First, don't make a really nice looking map. If you have a cave already, then you're in luck. Survey it (or start to) and be sure to make the cave map have no more than "two lines and a rock." Your project participants will appreciate the simplicity. Maps that look nice, make use of actual cave symbols and cross sections and ceiling heights and a whole bunch of other stuff are too hard to look at.
Wait a minute, you don't have a cave yet because you're still ridge walking and digging? No problem. Just do a surface map. On this you need to have the route to the camping area, closest place to get beer, and a couple of caves that are fun to do drunk. Including stuff like contour intervals, sinking streams, resurgences, cave entrances, dye traces, limestone, sinkholes, and whatever other information you can pack onto it will, again, just make it too hard to look at. You don't need that stuff to attract the best and brightest.

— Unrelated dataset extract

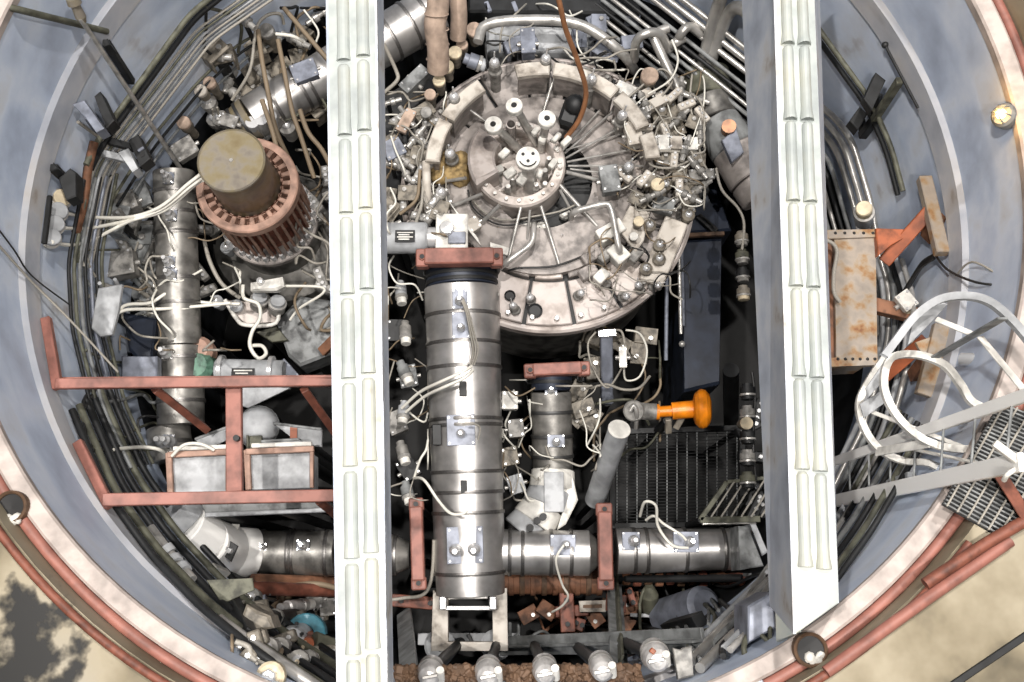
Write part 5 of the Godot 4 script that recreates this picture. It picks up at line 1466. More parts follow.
		for f in [0.2, 0.8]:
			var p := W(lerpf(q[0][0], q[0][2], f), lerpf(q[0][1], q[0][3], f), q[2] + 0.035)
			part(b, "bolt", MB.new().cyl(p, p + Vector3.UP * 0.03, 0.022, 6), M.dark)
		leg(b, W((q[0][0] + q[0][2]) / 2.0, (q[0][1] + q[0][3]) / 2.0, q[2] - 0.03))
	t = thing("slotted_bracket", "pale slotted bracket between red brackets below the pipe stub", "bracket", W(592, 606, 1.7))
	part(t, "plate", MB.new().slab(flatpts([[579, 601], [606, 600], [606, 612], [580, 612]], 2.0), 0.05, 0.005), M.pale)
	part(t, "slot", MB.new().slab(flatpts([[583, 605], [602, 604], [602, 608], [583, 608]], 2.004), 0.02), M.brown)
	leg(t, W(592, 606, 1.96))
	t = thing("bottle_trap", "tan-green bottle-shaped fitting below the right-hand cross pipe", "fitting", W(650, 600, 1.5))
	part(t, "body", MB.new().lathe(W(650, 612, 1.75), W(649, 580, 2.0) - W(650, 612, 1.75), [Vector2(0, 0), Vector2(0.06, 0), Vector2(0.075, 0.05), Vector2(0.075, 0.2), Vector2(0.045, 0.27), Vector2(0.03, 0.3), Vector2(0, 0.3)], 20), M.olive)
	part(t, "clamp", MB.new().bar(W(630, 615, 1.8), W(664, 616, 1.8), 0.03, 0.04), M.greyl)
	leg(t, W(650, 612, 1.76))
	t = thing("grey_vessel", "dark blue-grey rounded vessel right of the tan bottle fitting", "vessel", W(685, 612, 1.2))
	part(t, "body", MB.new().cyl(W(664, 618, 1.75), W(706, 604, 1.75), 0.16, 24, 0.15, 0.04), M.bluegrey)
	part(t, "saddle", MB.new().bar(W(668, 628, 1.62), W(700, 620, 1.62), 0.1, 0.1), M.dark)
	leg(t, W(684, 616, 1.62), 0.06)
	# row of domes along the bottom
	for i in 5:
		var q: Array = [[430, 673, 12.5], [488, 673, 13], [545, 671, 12.5], [602, 668, 12.5], [656, 657, 14]][i]
		var c := W(q[0], q[1], 4.84)
		var r: float = q[2] * S(q[1], 4.84)
		var d := thing("domed_cap", ["first shiny domed cap in bottom row, beside left beam", "second shiny domed cap in bottom row, under the trolley", "third shiny domed cap in bottom row, middle one", "fourth shiny domed cap in bottom row, under the grey post", "larger crumpled domed cap at right end of bottom row"][i], "cap", c - Vector3.UP * 0.4)
		part(d, "dome", MB.new().lathe(c, Vector3(0, 1, 0.25), [Vector2(r, -0.1), Vector2(r, -0.02), Vector2(r * 0.96, 0.02), Vector2(r * 0.82, 0.06), Vector2(r * 0.55, 0.085), Vector2(r * 0.25, 0.095), Vector2(0, 0.097)], 32), M.foil)
		part(d, "rim", MB.new().lathe(c, Vector3(0, 1, 0.25), [Vector2(r * 0.9, -0.06), Vector2(r * 1.05, -0.05), Vector2(r * 1.05, -0.03), Vector2(r * 0.9, -0.02)], 32), M.steel)
		part(d, "pin", MB.new().cyl(W(q[0] + 11, q[1] + 7, 4.84), W(q[0] + 10, q[1] - 3, 4.94), 0.022, 10), M.white)
		part(d, "strap", MB.new().bar(W(q[0] - 8, q[1] + 5, 4.93), W(q[0] + 8, q[1] + 2, 4.93), 0.02, 0.02), M.steel)
		if i == 4:
			part(d, "red_mark", MB.new().bar(W(651, 653, 4.92), W(654, 649, 4.92), 0.03, 0.03), M.orange_red)
		leg(d, c - Vector3.UP * 0.09, 0.04)
	# crumbly insulation around the domes
	var crumb := MB.new()
	for i in 900:
		var p := W(rng.randf_range(396, 640), rng.randf_range(667, 681), 4.74 + rng.randf() * 0.06)
		var s := rng.randf_range(0.008, 0.024)
		var R := Basis(Vector3(rng.randf() - 0.5, rng.randf() - 0.5, rng.randf() - 0.5).normalized(), rng.randf() * 6.0)
		crumb.box(p, R.x * s, R.y * s * rng.randf_range(0.5, 1.0), R.z * s * rng.randf_range(0.6, 1.3), s * 0.3)
	var cr := single("loose_insulation", "crumbly brown insulation pieces heaped round the bottom row of domes", "insulation", crumb, M.brown)
	cr.set_meta("kind", "stuff")
	single("insulation_shelf", "brown shelf carrying the crumbly insulation at the bottom", "shelf", MB.new().slab(flatpts([[392, 666], [640, 666], [640, 681], [398, 681]], 4.72), 0.08, 0.004), M.brown)
	t = thing("end_plate", "small notched grey plate right of the crumpled domed cap", "plate", W(682, 665, 1.4))
	part(t, "plate", MB.new().slab(flatpts([[673, 648], [681, 650], [684, 648], [692, 646], [694, 676], [678, 680]], 3.2), 0.05, 0.006), M.box)
	leg(t, W(684, 664, 3.17))
	# things in the lower left corner
	t = thing("actuator", "round silver actuator with bolted face and teal guard, lower left by left beam", "actuator", W(292, 640, 1.6))
	var c := W(290, 634, 2.3)
	part(t, "housing", MB.new().lathe(c - Vector3.UP * 0.4, Vector3(0, 1, 0.15), [Vector2(0, 0), Vector2(0.07, 0), Vector2(0.07, 0.28), Vector2(0.098, 0.3), Vector2(0.098, 0.38), Vector2(0.05, 0.4), Vector2(0.045, 0.38), Vector2(0, 0.38)], 28), M.greyl)
	part(t, "guard", MB.new().sector(W(306, 634, 2.2), 0.06, 0.14, deg_to_rad(0), deg_to_rad(165), -0.05, 0.04, 10, 0.008), M.teal, "teal blue half-round guard")
	for i in 6:
		var p := c + Vector3(cos(i * TAU / 6) * 0.075, 0.0, -sin(i * TAU / 6) * 0.075)
		part(t, "bolt", MB.new().cyl(p - Vector3.UP * 0.03, p + Vector3.UP * 0.012, 0.012, 6), M.dark)
	part(t, "lever", MB.new().cyl(W(306, 640, 2.3), W(297, 662, 2.25), 0.014, 8), M.cream)
	part(t, "lever_boss", MB.new().cyl(W(308, 644, 2.2), W(309, 636, 2.3), 0.04, 12), M.orange_red)
	part(t, "green_body", MB.new().cyl(W(312, 644, 2.05), W(334, 652, 2.05), 0.085, 18), M.olive)
	leg(t, c - Vector3.UP * 0.4, 0.05)
	t = thing("sheet_housing", "tan bent sheet housing left of the silver actuator", "housing", W(255, 625, 1.7))
	part(t, "plate", MB.new().slab(flatpts([[238, 626], [246, 604], [256, 610], [270, 616], [274, 628], [250, 632]], 2.35), 0.2, 0.015), M.box_b)
	part(t, "bulge", MB.new().ball(W(258, 621, 2.32), 0.11, 16, Vector3.UP, 0.6), M.box_b)
	part(t, "arm", MB.new().bar(W(262, 630, 2.38), W(276, 616, 2.4), 0.04, 0.03), M.tan)
	leg(t, W(256, 620, 2.15), 0.05)
	connector("hose_union", "bright white hose union above the teal guarded actuator", "union", W(280, 608, 2.45), W(312, 604, 2.45), 0.05, M.foil, M.white)
	for q in [[314, 600, 2.4, "tan square clamp on the rusty pipe right of the white union"], [328, 607, 2.35, "tan square clamp nearest the left beam at lower left"], [256, 594, 2.3, "grey clamp on rusty pipe below the white elbow"]]:
		jbox(q[3], q[0], q[1], q[2], 0.12, 0.12, 0.1, 0.1, M.box if q[0] > 300 else M.bluegrey, "", "pipe_clamp")
	cable("tan hose looping over the white union at lower left", [[282, 604, 2.4], [284, 590, 2.45], [298, 585, 2.5], [318, 584, 2.5], [336, 588, 2.45]], 0.022, M.cable_b, "", 8)
	cable("pale hose drooping beside the silver actuator", [[268, 638, 2.3], [276, 642, 2.35], [284, 650, 2.35], [290, 656, 2.3], [300, 662, 2.2]], 0.016, M.cable, "", 8)
	single("wall_angle", "dark flat angle iron resting in lower left corner", "angle iron", angle_bar(MB.new(), W(222, 590, 2.2), W(246, 640, 2.2), 0.1, 0.08), M.dark)
	single("green_sheet", "dull green-grey sheet under the white elbow", "sheet", MB.new().slab(flatpts([[206, 580], [252, 578], [254, 590], [222, 604]], 2.0), 0.02, 0.004), M.olive)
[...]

Next, write articles and share them with your project people. Also, encourage them to write articles too. This is key because it gives them a sense of the quality of the project management. For example, "Drekshuns to ma kavin spawt: go dan da heel til youns git pass dat moonshyne stil, den looks up da udder heel an youns ol see thet kave up air."
Also take photographs. Lots of 'em. Both on the surface and in the cave. Caption them appropriately, "Bubba got drunk at camp." "Bubbette got drunk at camp." "Bubba and Bubbette get ready to go caving." "Bubba and Bubbette ran naked down the hill past the moonshine still and ran headlong into the cliff beside the cave entrance." Publish these pictures on your website (you have one, right??) with the articles. Be sure to put your primary folks, i.e. those that show up at least one weekend per year, front and center. Put Bubba front and Bubbette center. "Put 'em in lights and they'll go to moon for you."
And that brings us to our final component: speak the truth, never embellish! Tell your people that you're the best caver of all time. Tell 'em how great they'll be when the project team leader (you) breaks into going virgin cave due to their efforts and how they'll be immortalized forever in the anals of caving history... or is it spelled with a double 'n'? Anyway, you get my drift.
So put all of the above together and you'll have definite success in attracting the best and brightest to your cave project.
Oh wait, almost forgot one: Pay 'em. Whether its in money or beer, it doesn't matter. Either way you'll be on the right path to miles and miles of virgin cave and you'll have the advice in this article to thank for it.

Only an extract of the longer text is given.